• PROBLEM: Reproduce this listing in full.

# Start of STORED DATA

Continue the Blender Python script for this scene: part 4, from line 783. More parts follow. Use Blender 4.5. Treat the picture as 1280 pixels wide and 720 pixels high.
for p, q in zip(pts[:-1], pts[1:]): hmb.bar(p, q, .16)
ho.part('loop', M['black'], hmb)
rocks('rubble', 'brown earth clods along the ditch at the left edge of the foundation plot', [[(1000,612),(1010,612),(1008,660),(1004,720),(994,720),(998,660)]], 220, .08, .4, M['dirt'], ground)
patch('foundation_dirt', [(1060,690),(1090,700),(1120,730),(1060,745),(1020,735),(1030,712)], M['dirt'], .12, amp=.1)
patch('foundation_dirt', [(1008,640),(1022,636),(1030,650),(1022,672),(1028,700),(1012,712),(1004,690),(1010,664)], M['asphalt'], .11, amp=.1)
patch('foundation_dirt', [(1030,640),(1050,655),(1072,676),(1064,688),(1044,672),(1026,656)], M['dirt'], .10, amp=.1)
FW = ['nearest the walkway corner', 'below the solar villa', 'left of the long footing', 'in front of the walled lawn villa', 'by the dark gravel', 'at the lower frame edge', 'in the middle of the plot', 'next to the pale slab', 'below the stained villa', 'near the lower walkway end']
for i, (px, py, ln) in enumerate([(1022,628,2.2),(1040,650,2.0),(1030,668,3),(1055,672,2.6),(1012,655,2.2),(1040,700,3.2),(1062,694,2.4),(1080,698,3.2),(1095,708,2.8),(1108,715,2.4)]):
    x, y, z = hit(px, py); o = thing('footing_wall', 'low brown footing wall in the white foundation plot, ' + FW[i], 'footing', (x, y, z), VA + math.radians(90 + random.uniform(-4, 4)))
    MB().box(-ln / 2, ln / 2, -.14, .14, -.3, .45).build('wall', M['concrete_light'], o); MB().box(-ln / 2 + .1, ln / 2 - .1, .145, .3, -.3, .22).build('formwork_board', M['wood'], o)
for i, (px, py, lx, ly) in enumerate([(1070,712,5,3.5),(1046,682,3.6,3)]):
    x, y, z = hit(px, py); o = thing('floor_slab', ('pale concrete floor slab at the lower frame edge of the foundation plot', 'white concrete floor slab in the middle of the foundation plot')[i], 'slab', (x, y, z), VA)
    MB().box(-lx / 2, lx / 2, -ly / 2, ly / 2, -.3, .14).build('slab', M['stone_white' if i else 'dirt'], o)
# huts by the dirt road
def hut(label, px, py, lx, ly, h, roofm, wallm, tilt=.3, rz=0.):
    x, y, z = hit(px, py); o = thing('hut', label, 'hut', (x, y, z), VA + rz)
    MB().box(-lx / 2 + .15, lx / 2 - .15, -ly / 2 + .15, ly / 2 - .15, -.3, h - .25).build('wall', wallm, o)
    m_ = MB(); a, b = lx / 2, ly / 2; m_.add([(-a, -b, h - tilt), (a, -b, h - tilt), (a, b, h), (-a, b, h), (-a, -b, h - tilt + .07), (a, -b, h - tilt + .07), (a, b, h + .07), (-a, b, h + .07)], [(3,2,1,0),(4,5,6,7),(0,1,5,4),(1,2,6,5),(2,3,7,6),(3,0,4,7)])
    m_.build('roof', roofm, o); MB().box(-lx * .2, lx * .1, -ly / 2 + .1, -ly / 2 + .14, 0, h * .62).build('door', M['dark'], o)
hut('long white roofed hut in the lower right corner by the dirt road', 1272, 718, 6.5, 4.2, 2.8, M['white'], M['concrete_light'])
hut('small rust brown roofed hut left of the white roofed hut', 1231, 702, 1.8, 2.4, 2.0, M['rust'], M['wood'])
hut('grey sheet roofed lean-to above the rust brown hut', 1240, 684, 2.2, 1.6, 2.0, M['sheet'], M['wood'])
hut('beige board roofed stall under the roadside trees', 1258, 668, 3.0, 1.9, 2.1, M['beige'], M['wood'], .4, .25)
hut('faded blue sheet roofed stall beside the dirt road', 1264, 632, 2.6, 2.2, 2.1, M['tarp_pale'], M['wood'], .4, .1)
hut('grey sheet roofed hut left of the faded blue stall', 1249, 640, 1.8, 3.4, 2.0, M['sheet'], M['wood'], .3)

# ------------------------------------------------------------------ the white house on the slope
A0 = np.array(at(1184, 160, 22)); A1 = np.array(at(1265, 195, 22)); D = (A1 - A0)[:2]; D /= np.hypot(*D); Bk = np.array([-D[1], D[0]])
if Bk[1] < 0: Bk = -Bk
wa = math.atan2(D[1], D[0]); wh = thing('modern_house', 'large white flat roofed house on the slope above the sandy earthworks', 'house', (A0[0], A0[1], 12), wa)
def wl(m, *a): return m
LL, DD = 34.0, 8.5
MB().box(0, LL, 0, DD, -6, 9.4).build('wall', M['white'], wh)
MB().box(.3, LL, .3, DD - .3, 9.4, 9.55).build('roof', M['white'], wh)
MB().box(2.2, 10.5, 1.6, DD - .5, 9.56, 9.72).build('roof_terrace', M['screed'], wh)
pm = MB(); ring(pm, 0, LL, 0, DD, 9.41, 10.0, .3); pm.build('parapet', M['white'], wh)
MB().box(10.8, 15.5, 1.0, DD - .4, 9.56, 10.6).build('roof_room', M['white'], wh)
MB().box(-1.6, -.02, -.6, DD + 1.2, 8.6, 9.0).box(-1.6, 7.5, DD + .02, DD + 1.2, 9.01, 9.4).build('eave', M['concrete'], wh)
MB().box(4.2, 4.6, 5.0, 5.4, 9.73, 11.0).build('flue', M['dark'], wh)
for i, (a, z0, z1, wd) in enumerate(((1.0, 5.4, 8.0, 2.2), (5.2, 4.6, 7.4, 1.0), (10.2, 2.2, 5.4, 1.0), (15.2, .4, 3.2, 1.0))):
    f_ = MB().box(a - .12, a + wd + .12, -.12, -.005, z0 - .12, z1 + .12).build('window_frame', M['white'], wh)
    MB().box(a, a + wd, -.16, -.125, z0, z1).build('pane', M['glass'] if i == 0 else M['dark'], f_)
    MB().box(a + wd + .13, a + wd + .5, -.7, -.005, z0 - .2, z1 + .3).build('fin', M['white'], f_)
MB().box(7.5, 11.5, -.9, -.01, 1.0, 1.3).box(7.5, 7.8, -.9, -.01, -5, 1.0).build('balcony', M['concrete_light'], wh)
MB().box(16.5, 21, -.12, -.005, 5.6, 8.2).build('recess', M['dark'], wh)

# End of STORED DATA

• EXPECTED OUTPUT:
Continue the Blender Python script for this scene: part 4, from line 783. More parts follow. Use Blender 4.5. Treat the picture as 1280 pixels wide and 720 pixels high.
for p, q in zip(pts[:-1], pts[1:]): hmb.bar(p, q, .16)
ho.part('loop', M['black'], hmb)
rocks('rubble', 'brown earth clods along the ditch at the left edge of the foundation plot', [[(1000,612),(1010,612),(1008,660),(1004,720),(994,720),(998,660)]], 220, .08, .4, M['dirt'], ground)
patch('foundation_dirt', [(1060,690),(1090,700),(1120,730),(1060,745),(1020,735),(1030,712)], M['dirt'], .12, amp=.1)
patch('foundation_dirt', [(1008,640),(1022,636),(1030,650),(1022,672),(1028,700),(1012,712),(1004,690),(1010,664)], M['asphalt'], .11, amp=.1)
patch('foundation_dirt', [(1030,640),(1050,655),(1072,676),(1064,688),(1044,672),(1026,656)], M['dirt'], .10, amp=.1)
FW = ['nearest the walkway corner', 'below the solar villa', 'left of the long footing', 'in front of the walled lawn villa', 'by the dark gravel', 'at the lower frame edge', 'in the middle of the plot', 'next to the pale slab', 'below the stained villa', 'near the lower walkway end']
for i, (px, py, ln) in enumerate([(1022,628,2.2),(1040,650,2.0),(1030,668,3),(1055,672,2.6),(1012,655,2.2),(1040,700,3.2),(1062,694,2.4),(1080,698,3.2),(1095,708,2.8),(1108,715,2.4)]):
    x, y, z = hit(px, py); o = thing('footing_wall', 'low brown footing wall in the white foundation plot, ' + FW[i], 'footing', (x, y, z), VA + math.radians(90 + random.uniform(-4, 4)))
    MB().box(-ln / 2, ln / 2, -.14, .14, -.3, .45).build('wall', M['concrete_light'], o); MB().box(-ln / 2 + .1, ln / 2 - .1, .145, .3, -.3, .22).build('formwork_board', M['wood'], o)
for i, (px, py, lx, ly) in enumerate([(1070,712,5,3.5),(1046,682,3.6,3)]):
    x, y, z = hit(px, py); o = thing('floor_slab', ('pale concrete floor slab at the lower frame edge of the foundation plot', 'white concrete floor slab in the middle of the foundation plot')[i], 'slab', (x, y, z), VA)
    MB().box(-lx / 2, lx / 2, -ly / 2, ly / 2, -.3, .14).build('slab', M['stone_white' if i else 'dirt'], o)
# huts by the dirt road
def hut(label, px, py, lx, ly, h, roofm, wallm, tilt=.3, rz=0.):
    x, y, z = hit(px, py); o = thing('hut', label, 'hut', (x, y, z), VA + rz)
    MB().box(-lx / 2 + .15, lx / 2 - .15, -ly / 2 + .15, ly / 2 - .15, -.3, h - .25).build('wall', wallm, o)
    m_ = MB(); a, b = lx / 2, ly / 2; m_.add([(-a, -b, h - tilt), (a, -b, h - tilt), (a, b, h), (-a, b, h), (-a, -b, h - tilt + .07), (a, -b, h - tilt + .07), (a, b, h + .07), (-a, b, h + .07)], [(3,2,1,0),(4,5,6,7),(0,1,5,4),(1,2,6,5),(2,3,7,6),(3,0,4,7)])
    m_.build('roof', roofm, o); MB().box(-lx * .2, lx * .1, -ly / 2 + .1, -ly / 2 + .14, 0, h * .62).build('door', M['dark'], o)
hut('long white roofed hut in the lower right corner by the dirt road', 1272, 718, 6.5, 4.2, 2.8, M['white'], M['concrete_light'])
hut('small rust brown roofed hut left of the white roofed hut', 1231, 702, 1.8, 2.4, 2.0, M['rust'], M['wood'])
hut('grey sheet roofed lean-to above the rust brown hut', 1240, 684, 2.2, 1.6, 2.0, M['sheet'], M['wood'])
hut('beige board roofed stall under the roadside trees', 1258, 668, 3.0, 1.9, 2.1, M['beige'], M['wood'], .4, .25)
hut('faded blue sheet roofed stall beside the dirt road', 1264, 632, 2.6, 2.2, 2.1, M['tarp_pale'], M['wood'], .4, .1)
hut('grey sheet roofed hut left of the faded blue stall', 1249, 640, 1.8, 3.4, 2.0, M['sheet'], M['wood'], .3)

# ------------------------------------------------------------------ the white house on the slope
A0 = np.array(at(1184, 160, 22)); A1 = np.array(at(1265, 195, 22)); D = (A1 - A0)[:2]; D /= np.hypot(*D); Bk = np.array([-D[1], D[0]])
if Bk[1] < 0: Bk = -Bk
wa = math.atan2(D[1], D[0]); wh = thing('modern_house', 'large white flat roofed house on the slope above the sandy earthworks', 'house', (A0[0], A0[1], 12), wa)
def wl(m, *a): return m
LL, DD = 34.0, 8.5
MB().box(0, LL, 0, DD, -6, 9.4).build('wall', M['white'], wh)
MB().box(.3, LL, .3, DD - .3, 9.4, 9.55).build('roof', M['white'], wh)
MB().box(2.2, 10.5, 1.6, DD - .5, 9.56, 9.72).build('roof_terrace', M['screed'], wh)
pm = MB(); ring(pm, 0, LL, 0, DD, 9.41, 10.0, .3); pm.build('parapet', M['white'], wh)
MB().box(10.8, 15.5, 1.0, DD - .4, 9.56, 10.6).build('roof_room', M['white'], wh)
MB().box(-1.6, -.02, -.6, DD + 1.2, 8.6, 9.0).box(-1.6, 7.5, DD + .02, DD + 1.2, 9.01, 9.4).build('eave', M['concrete'], wh)
MB().box(4.2, 4.6, 5.0, 5.4, 9.73, 11.0).build('flue', M['dark'], wh)
for i, (a, z0, z1, wd) in enumerate(((1.0, 5.4, 8.0, 2.2), (5.2, 4.6, 7.4, 1.0), (10.2, 2.2, 5.4, 1.0), (15.2, .4, 3.2, 1.0))):
    f_ = MB().box(a - .12, a + wd + .12, -.12, -.005, z0 - .12, z1 + .12).build('window_frame', M['white'], wh)
    MB().box(a, a + wd, -.16, -.125, z0, z1).build('pane', M['glass'] if i == 0 else M['dark'], f_)
    MB().box(a + wd + .13, a + wd + .5, -.7, -.005, z0 - .2, z1 + .3).build('fin', M['white'], f_)
MB().box(7.5, 11.5, -.9, -.01, 1.0, 1.3).box(7.5, 7.8, -.9, -.01, -5, 1.0).build('balcony', M['concrete_light'], wh)
MB().box(16.5, 21, -.12, -.005, 5.6, 8.2).build('recess', M['dark'], wh)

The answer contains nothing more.